On Tue, 5 Feb 2002, Patrik Stridvall wrote:
I have finally tried to compile Wine with MSVC. Eventhough I had to do some hack on the whole it compiled quite well.
Great. On a slightly related note, is it possible that we compile Wine with the MS headers? What would it take to do that?
Well. If you do as I did and just add just create a Visual Studio Project (.dsp) for each DLL using the MS headers is the default. I had to add "....\include" to the include path to get it to use the Wine header.
As to how good it works with MS header: Well, the problem is that if you don't add the path the Wine header files like debugtools.h doesn't exists so it doesn't compile very well and if you do the Wine headers take priority.
Of course you could add the MS header for inclusion one more time after the Wine headers, but where they are under Windows are installation dependent and not very portable. :-(
Additionally windef.h must be included first.
#include "winbase.h" #include "windef.h"
doesn't work. You have to do
#include "windef.h" #include "winbase.h"
This is a minor issue though.
I also so got some other strange error with PCONTEXT in winnt.h which in didn't understand.
In short it was a terrible mess so I primarily tested it with the Wine headers.
I have only tested a few DLL since doing .dsp files for each them was some work. I might do a script to automatically generate .dsp files for MSVC some day.
If we could, we would have one more degree of freedom:
Platform Compilers BinFmt Headers
Linux gcc ELF Wine *BSD MSVC PE MS Solaris Borland ReactOS(?) Cygwin
Esentially, most of the above possible cobinations should work (except, of course Windows-base compilers and ELF).

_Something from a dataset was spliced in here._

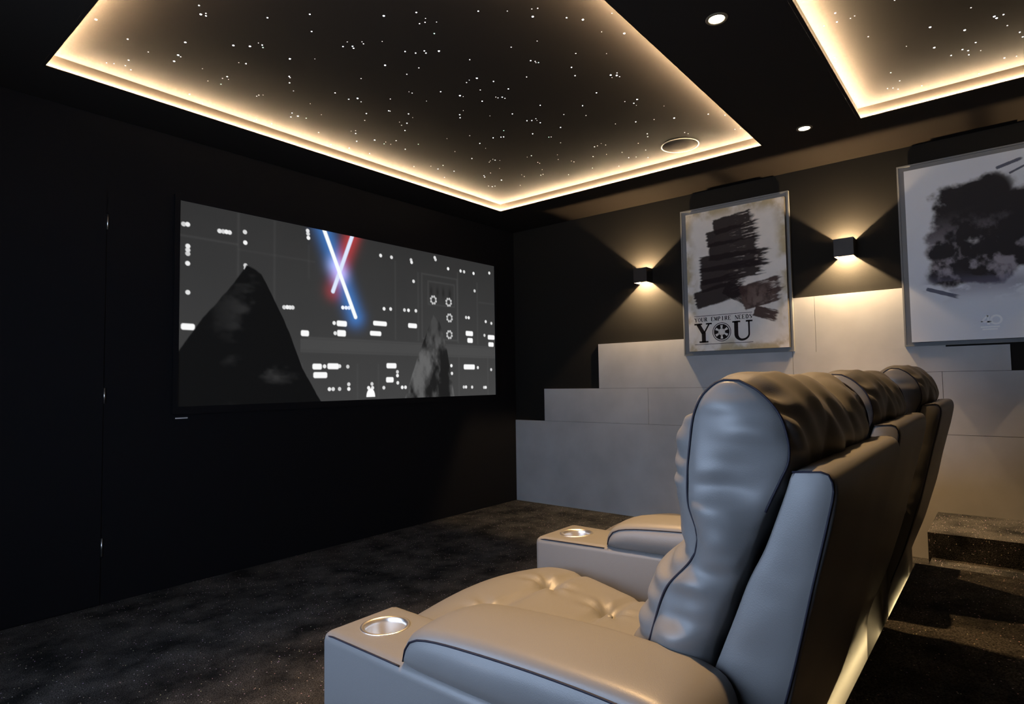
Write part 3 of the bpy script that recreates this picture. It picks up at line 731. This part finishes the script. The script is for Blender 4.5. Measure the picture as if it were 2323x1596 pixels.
PAD_T = [(.322,.640),(.330,.690),(.350,.716),(.42,.727),(.55,.729),(.70,.724),(.80,.716),(.848,.702),(.868,.676),(.872,.652)]
PAD_B = [(.340,.640),(.345,.641),(.36,.642),(.42,.643),(.55,.643),(.70,.643),(.80,.643),(.83,.643),(.855,.644),(.866,.648)]
def pad_disp(s, t, p, full):
    if t < 1: return .010*math.sin(math.pi*s)**.6*full + .003*noise.noise(Vector((p.x*8, p.y*4, 0)))*full
    return 0
def wedge_x(x, y, near0, y0, k, far):
    near = near0+(y0-y)*k
    return near+(far-near)*x/AW
def make_arm(parent, ox, wedge=None):
    """wedge: (near0, y0, k, far, dy), the near face slants, the far one is straight, all moved dy forwards."""
    me = ARM.copy() if wedge else ARM
    a = link('armrest', me, M['leather'], parent); a.location = (ox, 0, 0)
    def warp(o):
        if wedge:
            n0, y0, k, far, dy = wedge
            for v in o.data.vertices:
                y = v.co.y+dy; v.co = (wedge_x(v.co.x, y, n0, y0, k, far), y, v.co.z)
    warp(a)
    bm, seam = ladder_pillow(PAD_T, PAD_B, .004, AW-.002, .012, .004, .020, rows=26, cols=6, nmid=12, bulge=.010, disp=pad_disp)
    pad = from_bm('arm_pad', bm, M['leather'], a, True); warp(pad); subsurf(pad)
    warp(dark_tube('piping', [(.0030, y, z+.001) for y, z in seam[1:26]], a, .0019))
    warp(dark_tube('piping', [(.004, y, AZ-.0055) for y in np.linspace(.875, 1.08, 8)]+[(.006, 1.100, AZ-.009), (.012, 1.110, AZ-.014)], a, .0017))
    bm = bmesh.new()
    lathe(bm, [(.0, -.068), (.036, -.068), (.041, -.062), (.042, -.01), (.0435, .0005), (.048, .0020), (.0515, .0012), (.052, -.0005), (.0448, -.0005), (.0440, -.01), (.043, -.064), (.0, -.072)], 48, (AW/2, 1.030, AZ))
    cup = from_bm('cup_holder', bm, M['chrome'], a, True); warp(cup)
    return a

def make_recliner(label, wedge=None):
    root = empty('recliner', (0, 0, 0)); tag(root, label, 'recliner', 'leather recliners in the front row')
    make_arm(root, 0, wedge)
    x0, x1 = AW+.003, AW+.625
    bm, seam = ladder_pillow(B_F, B_R, x0, x1, 0.036, .006, .050, rows=84, cols=14, nmid=44, bulge=.020, topr=.12, fold=.020, disp=back_disp)
    b = from_bm('backrest', bm, M['leather'], root, True); subsurf(b)
    F, Rr = seam[:84], seam[84:][::-1]
    for xx in (x0-.0015, x1+.0015):
        dark_tube('piping', [(xx, y, z) for y, z in F[1:]]+[(xx, y, z) for y, z in Rr[52:][::-1]], b, .0020)
    bm, seam = ladder_pillow(FR_F, FR_R, x0+.002, x1-.002, .003, .005, .010, rows=70, cols=8, nmid=14, bulge=.009, fold=.006,
                             disp=lambda s, t, p, full: .004*noise.noise(Vector((p.x*5, p.y*5, p.z*7)))*full)
    f = from_bm('back_shell', bm, M['leather'], root, True); subsurf(f)
    for xx in (x0+.001, x1-.001):
        dark_tube('piping', [(xx, y, z) for y, z in seam[70:][::-1][18:]]+[(xx, y, z) for y, z in seam[69:70]], f, .0017)
    x1 = AW+SEAT
    bm, seam = ladder_pillow(S_T, S_B, x0-.001, x1, .030, .012, .045, rows=72, cols=5, nmid=56, bulge=.0, disp=seat_disp)
    s = from_bm('seat', bm, M['leather'], root, True)
    for ys in (1.005, .820):
        for xt in (.30, .70):
            bm = bmesh.new(); lathe(bm, [(0, .006), (.006, .005), (.010, .002), (.011, -.002), (0, -.004)], 14, (x0+xt*SEAT, ys, .572 if ys > .9 else .547))
            from_bm('button', bm, M['leather'], s, True)
    bm = bmesh.new(); bevel_box(bm, x0, x1, .43, 1.16, .06, .385, .015, 3)
    from_bm('base', bm, M['leather'], root, True)
    bm = bmesh.new(); bevel_box(bm, x0+.004, x1-.004, 1.155, 1.192, .10, .380, .014, 3)
    from_bm('footrest', bm, M['leather'], root, True)
    for fx in (.03, AW-.03):
        for fy in (.42, 1.07):
            bm = bmesh.new(); lathe(bm, [(0, .036), (.020, .036), (.016, 0), (0, 0)], 12, (fx, fy, 0)); from_bm('foot', bm, M['sconce'], root, True)
    return root

def copy_tree(o, parent=None):
    c = o.copy(); col.objects.link(c); c.parent = parent
    for ch in list(o.children): copy_tree(ch, c)
    return c

LABS = ['nearest grey leather recliner with a cup holder armrest at the open end of the row',
        'middle grey leather recliner of the row, partly hidden by the nearest headrest',
        'farthest grey leather recliner of the row, beside the stepped stone wall']
first = make_recliner(LABS[0])
first.location = (.7245, 0, 0)
# the second and third seats share wedge-shaped armrests with their neighbour
second = make_recliner(LABS[1], (-.0325, 1.164, .118, .190, .064))
second.location = (.7245+PITCH, .030, 0); second.scale = (1, 1, 1.008)
third = make_recliner(LABS[2], (.010, 1.10, .05, .190, -.012))
third.location = (.7245+2*PITCH, .006, 0); third.scale = (1, 1, 1.028)
make_arm(third, AW+SEAT+.004)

Well. I think GNU C chokes on the MS headers so that won't work either.
If we get this level of portability, would be nice to set an automatic compile farm which tries all the possible combinations, and reports problems early, so they get fixed.
Yes, that would probably be a good idea.
On Wed, 6 Feb 2002, Patrik Stridvall wrote:
Well. If you do as I did and just add just create a Visual Studio Project (.dsp) for each DLL using the MS headers is the default. I had to add "....\include" to the include path to get it to use the Wine header.
Sorry Patrik if my questions are sometimes naive, but I don't have a Windows partition, let alone MSVC. So, here goes the question:
MSVC must have a command line version of the compiler. Wouldn't it be easier to use our Makefile system under cygwin to compile Wine with MSVC?
As to how good it works with MS header: Well, the problem is that if you don't add the path the Wine header files like debugtools.h doesn't exists so it doesn't compile very well and if you do the Wine headers take priority.
That's why all our private headers must reside in include/wine. That needs to be fixed, eventually.
Of course you could add the MS header for inclusion one more time after the Wine headers, but where they are under Windows are installation dependent and not very portable. :-(
Yeah, but that could be determined by configure.
Additionally windef.h must be included first.
#include "winbase.h" #include "windef.h"
doesn't work. You have to do
Of course. I was thinking would be nice to have a
#include "wine/prologue.h" <whatever includes you have> #include "wine/epilogue.h"
#include "windef.h" #include "winbase.h"
This is a minor issue though.
Which should be fixed, I think.
I also so got some other strange error with PCONTEXT in winnt.h which in didn't understand.
In short it was a terrible mess so I primarily tested it with the Wine headers.
It would be sooo nice if we could compile with other headers as well. Just compiling would be great, running the resulting executable would be fantastic!
-- Dimi.
On Wed, 6 Feb 2002, Patrik Stridvall wrote: [...]
I also so got some other strange error with PCONTEXT in winnt.h which in didn't understand.
You must define _X86_ before including 'winnt.h'. Otherwise it won't known on which architecture it's being compile and it won't define CONTEXT. And you must also include 'windef.h'. Otherwise CONST is not getting defined and again, errors ensue.
#define _X86_ #include <windef.h> #include <winnt.h>
Defining _X86_ is done in 'windows.h' which means that it is virtually impossible to use these headers without including the big beast itself.
Also, to answer Dimitrie:
On Wed, 6 Feb 2002, Dimitrie O. Paun wrote: [...]
Additionally windef.h must be included first.
#include "winbase.h" #include "windef.h"
doesn't work. You have to do
[...]
#include "windef.h" #include "winbase.h"
This is a minor issue though.
Which should be fixed, I think.
Windows does not support including 'winbase.h' first either so we don't really need to support it either. If you want to include 'winbase.h' yourself, on Windows you have to write:
#define _X86_ #include <windef.h> #include <winnt.h> #include <stdarg.h> #include <winbase.h>
Wine is already much more flexible. You can even just include 'windef.h' and it will include 'winnt.h' for you, how sophisticated!
More seriously, we could make it so that you can just #include <winbase.h> in Wine, but that may not be very easy and is obviously not required by Winelib.